Boeing, Amazon, Microsoft, and other big businesses own lots of property in the Seattle, Everett, Bellevue, and Lake Washington school districts. (The Lake Washington district includes Redmond and Kirkland.) If school district levies in those districts were raised or uncapped, their deeply blue and strongly pro-tax voters would surely raise those levies, meaning those large corporations would pay higher taxes. So those corporations work to keep those caps in place.
If Shuldiner is serious about raising or eliminating the levy caps, he’ll have to convince – or overcome – some of Seattle’s largest employers.
SEA writes to criticize placement of Anitra Jones
On Tuesday, the Seattle Education Association (SEA) sent a letter to Shuldiner about their “great concern” over his decision to appoint Anitra Jones as the new principal at Adams Elementary School. We provided background on the concerns raised in 2024 about Jones in Issue 25, and covered SPS leaders rallying around Jones in Issue 26.
SEA’s letter has three main points:
- SEA says it is “deeply concerned” that SPS leaders did not act on numerous complaints about Jones while she was principal at Rainier View Elementary School.
- SPS asks for “an investigation into the failure of SPS leaders to investigate and address with fidelity” those complaints made by Rainier View staff and parents.
- SEA asks that SPS make public the internal document supposedly signed by previous Superintendent Brent Jones promising a principal appointment to Anitra Jones (no relation), so as to assess its “legal viability and authenticity.” They also ask “that it be confirmed that this internal document was actually approved and signed by former superintendent Brent Jones.”

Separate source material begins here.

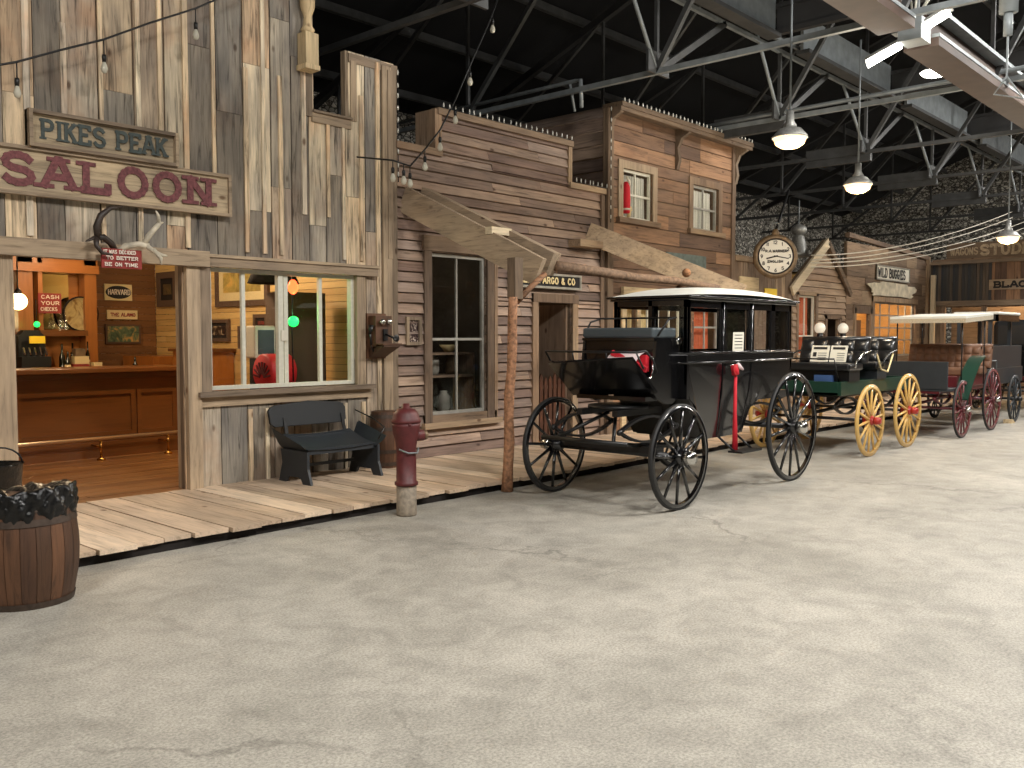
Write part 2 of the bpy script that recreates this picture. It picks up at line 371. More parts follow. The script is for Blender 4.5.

SPS has not provided any public reply to this letter as of Saturday morning.
Shuldiner did tell the Seattle Times this week that he plans to change his approach to principal placements:
“Going forward, Shuldiner said he won’t place principals via appointment. ‘Everybody — and I mean everybody — has to apply for their job,’ he said.”
That’s cold comfort for Adams Elementary, where Anitra Jones begins as principal on Monday.